── Dataset extract

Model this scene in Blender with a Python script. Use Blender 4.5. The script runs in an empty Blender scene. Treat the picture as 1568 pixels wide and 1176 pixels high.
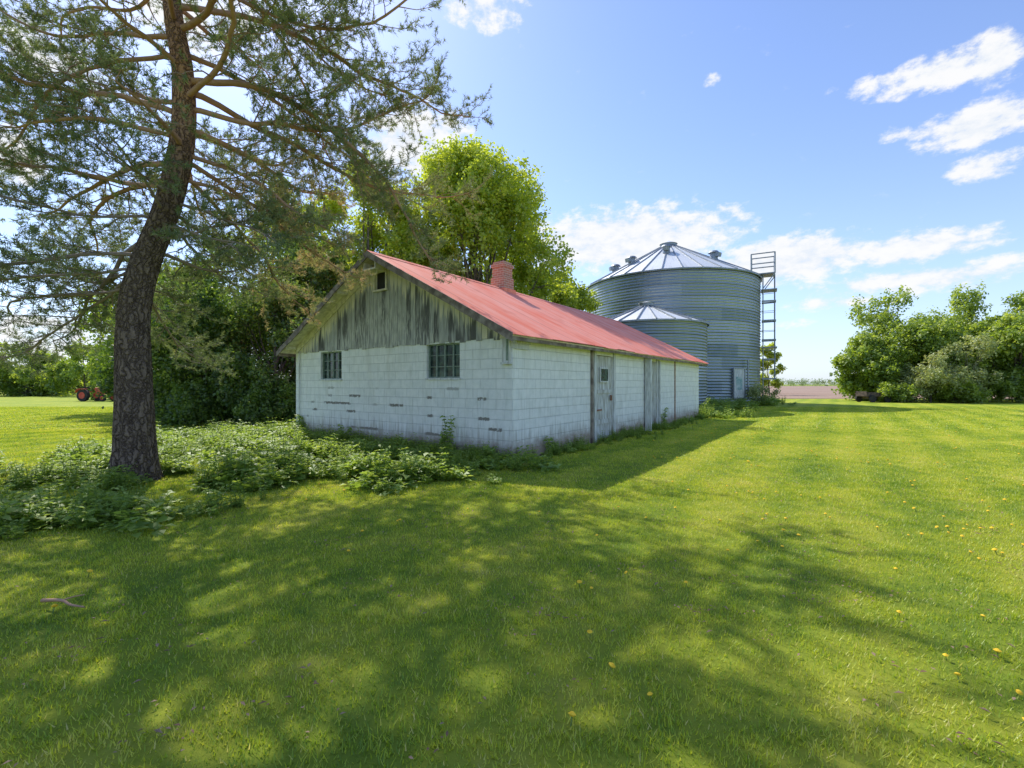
import bpy, math, random
import numpy as np
from mathutils import Vector, noise as mnoise
R_ = math.radians
rng = np.random.default_rng(7)
random.seed(7)
scene = bpy.context.scene
scene.view_settings.view_transform = 'Standard'
scene.view_settings.look = 'None'
scene.view_settings.exposure = 0

# ------------------------------------------------------------------ helpers
def link(o, parent=None):
    scene.collection.objects.link(o)
    if parent is not None:
        o.parent = parent
    return o

def empty(name, loc=(0, 0, 0), rz=0):
    o = bpy.data.objects.new(name, None)
    o.empty_display_size = 0.2
    o.location = loc
    o.rotation_euler = (0, 0, rz)
    return link(o)

def np_mesh(name, V, F, mats=(), mi=None, uv=None, tint=None, smooth=False):
    V = np.asarray(V, dtype=np.float32); F = np.asarray(F, dtype=np.int32)
    k = F.shape[1]; n = len(F)
    me = bpy.data.meshes.new(name)
    me.vertices.add(len(V)); me.vertices.foreach_set('co', V.ravel())
    me.loops.add(n * k); me.loops.foreach_set('vertex_index', F.ravel())
    me.polygons.add(n); me.polygons.foreach_set('loop_start', np.arange(0, n * k, k, dtype=np.int32))
    if mi is not None:
        me.polygons.foreach_set('material_index', np.asarray(mi, dtype=np.int32))
    me.update(calc_edges=True)
    if smooth:
        me.polygons.foreach_set('use_smooth', np.ones(n, dtype=bool))
    if uv is not None:
        l = me.uv_layers.new(name='UVMap')
        l.data.foreach_set('uv', np.asarray(uv, dtype=np.float32).ravel())
    if tint is not None:
        a = me.attributes.new('tint', 'FLOAT', 'POINT')
        a.data.foreach_set('value', np.asarray(tint, dtype=np.float32))
    for m in mats:
        me.materials.append(m)
    me.validate()
    return me

def norm(a):
    return a / (np.linalg.norm(a, axis=-1, keepdims=True) + 1e-9)

class MB:
    """poly accumulator with box-projected UVs in metres"""
    def __init__(s): s.v = []; s.f = []; s.m = []; s.uv = []; s.sm = []
    def poly(s, pts, mi=0, uv=None, sm=False):
        b = len(s.v); s.v += [tuple(p) for p in pts]
        s.f.append(tuple(range(b, b + len(pts)))); s.m.append(mi); s.sm.append(sm)
        if uv is None:
            a = Vector(pts[0]); n = (Vector(pts[1]) - a).cross(Vector(pts[2]) - a)
            ax = max(range(3), key=lambda i: abs(n[i]))
            if ax == 0: uv = [(p[1], p[2]) for p in pts]
            elif ax == 1: uv = [(p[0] + 50, p[2]) for p in pts]
            else: uv = [(p[0], p[1]) for p in pts]
        s.uv += list(uv)
    def hexa(s, c, mi=0):
        for q in ((0, 3, 2, 1), (4, 5, 6, 7), (0, 1, 5, 4), (1, 2, 6, 5), (2, 3, 7, 6), (3, 0, 4, 7)):
            s.poly([c[i] for i in q], mi)
    def box(s, x0, x1, y0, y1, z0, z1, mi=0):
        s.hexa([(x0, y0, z0), (x1, y0, z0), (x1, y1, z0), (x0, y1, z0), (x0, y0, z1), (x1, y0, z1), (x1, y1, z1), (x0, y1, z1)], mi)
    def beam(s, p, q, w, mi=0, h=None, up=(0, 0, 1)):
        h = h or w
        p = Vector(p); q = Vector(q); d = (q - p).normalized(); u = Vector(up)
        if abs(d.dot(u)) > 0.98: u = Vector((1, 0, 0))
        a = d.cross(u).normalized() * w / 2; b = a.normalized().cross(d) * h / 2
        s.hexa([p - a - b, p + a - b, q + a - b, q - a - b, p - a + b, p + a + b, q + a + b, q - a + b], mi)
    def cyl(s, c, r0, r1, z0, z1, n=24, mi=0, cap=True, axis='z'):
        def P(a, r, z):
            x, y = math.cos(a) * r, math.sin(a) * r
            if axis == 'z': return (c[0] + x, c[1] + y, z)
            return (c[0] + x, z, c[1] + y)      # axis y ; c=(x,z)
        for i in range(n):
            a0 = 2 * math.pi * i / n; a1 = 2 * math.pi * (i + 1) / n
            s.poly([P(a0, r0, z0), P(a1, r0, z0), P(a1, r1, z1), P(a0, r1, z1)], mi, sm=True)
        if cap:
            s.poly([P(2 * math.pi * i / n, r1, z1) for i in range(n)], mi)
            s.poly([P(-2 * math.pi * i / n, r0, z0) for i in range(n)], mi)
    def obj(s, name, mats, parent=None, bevel=0):
        me = bpy.data.meshes.new(name)
        me.from_pydata(s.v, [], s.f)
        l = me.uv_layers.new(name='UVMap')
        l.data.foreach_set('uv', np.array(s.uv, dtype=np.float32).ravel())
        me.polygons.foreach_set('material_index', s.m)
        me.polygons.foreach_set('use_smooth', s.sm)
        for m in mats: me.materials.append(m)
        o = bpy.data.objects.new(name, me); link(o, parent)
        return o

def catmull(P, n):
    P = np.asarray(P, float); out = []
    Q = np.vstack([2 * P[0] - P[1], P, 2 * P[-1] - P[-2]])
    for i in range(1, len(Q) - 2):
        p0, p1, p2, p3 = Q[i - 1], Q[i], Q[i + 1], Q[i + 2]
        for t in np.linspace(0, 1, n, endpoint=False):
            out.append(0.5 * ((2 * p1) + (-p0 + p2) * t + (2 * p0 - 5 * p1 + 4 * p2 - p3) * t * t + (-p0 + 3 * p1 - 3 * p2 + p3) * t ** 3))
    out.append(Q[-2]); return np.array(out)

class Tubes:
    def __init__(s): s.V = []; s.F = []; s.n = 0; s.T = []
    def add(s, P, r, k=5, tint=0.5):
        P = np.asarray(P, float); r = np.asarray(r, float); m = len(P)
        T = norm(np.gradient(P, axis=0))
        ref = np.array([0.0, 0, 1.0]) if abs(T[0][2]) < 0.8 else np.array([0, 1.0, 0])
        A = norm(np.cross(T, ref)); B = np.cross(T, A)
        a = np.linspace(0, 2 * np.pi, k, endpoint=False)
        V = P[:, None, :] + r[:, None, None] * (np.cos(a)[None, :, None] * A[:, None, :] + np.sin(a)[None, :, None] * B[:, None, :])
        i = np.arange(m - 1)[:, None] * k; j = np.arange(k)[None, :]; j2 = (j + 1) % k
        F = np.stack([i + j, i + j2, i + k + j2, i + k + j], -1).reshape(-1, 4) + s.n
        s.V.append(V.reshape(-1, 3)); s.F.append(F); s.n += m * k
        s.T.append(np.full(m * k, tint))
    def obj(s, name, mat, parent):
        me = np_mesh(name, np.vstack(s.V), np.vstack(s.F), [mat], tint=np.concatenate(s.T), smooth=True)
        return link(bpy.data.objects.new(name, me), parent)

def leaves(C, D, N, L, W, droop=0.15):
    """kite leaves: C base, D direction, N normal"""
    D = norm(D); S = norm(np.cross(D, N)); N2 = np.cross(S, D)
    L = L[:, None]; W = W[:, None]
    v0 = C; v1 = C + D * L * .45 + S * W * .5 + N2 * L * .06
    v2 = C + D * L - N2 * L * droop; v3 = C + D * L * .45 - S * W * .5 + N2 * L * .06
    V = np.stack([v0, v1, v2, v3], 1).reshape(-1, 3)
    F = np.arange(len(V)).reshape(-1, 4)
    return V, F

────

Reproduce the material above exactly, first line through the line that contains "return link(o)", minus the pictures.

Model this scene in Blender with a Python script. Use Blender 4.5. The script runs in an empty Blender scene. Treat the picture as 1568 pixels wide and 1176 pixels high.
import bpy, math, random
import numpy as np
from mathutils import Vector, noise as mnoise
R_ = math.radians
rng = np.random.default_rng(7)
random.seed(7)
scene = bpy.context.scene
scene.view_settings.view_transform = 'Standard'
scene.view_settings.look = 'None'
scene.view_settings.exposure = 0

# ------------------------------------------------------------------ helpers
def link(o, parent=None):
    scene.collection.objects.link(o)
    if parent is not None:
        o.parent = parent
    return o

def empty(name, loc=(0, 0, 0), rz=0):
    o = bpy.data.objects.new(name, None)
    o.empty_display_size = 0.2
    o.location = loc
    o.rotation_euler = (0, 0, rz)
    return link(o)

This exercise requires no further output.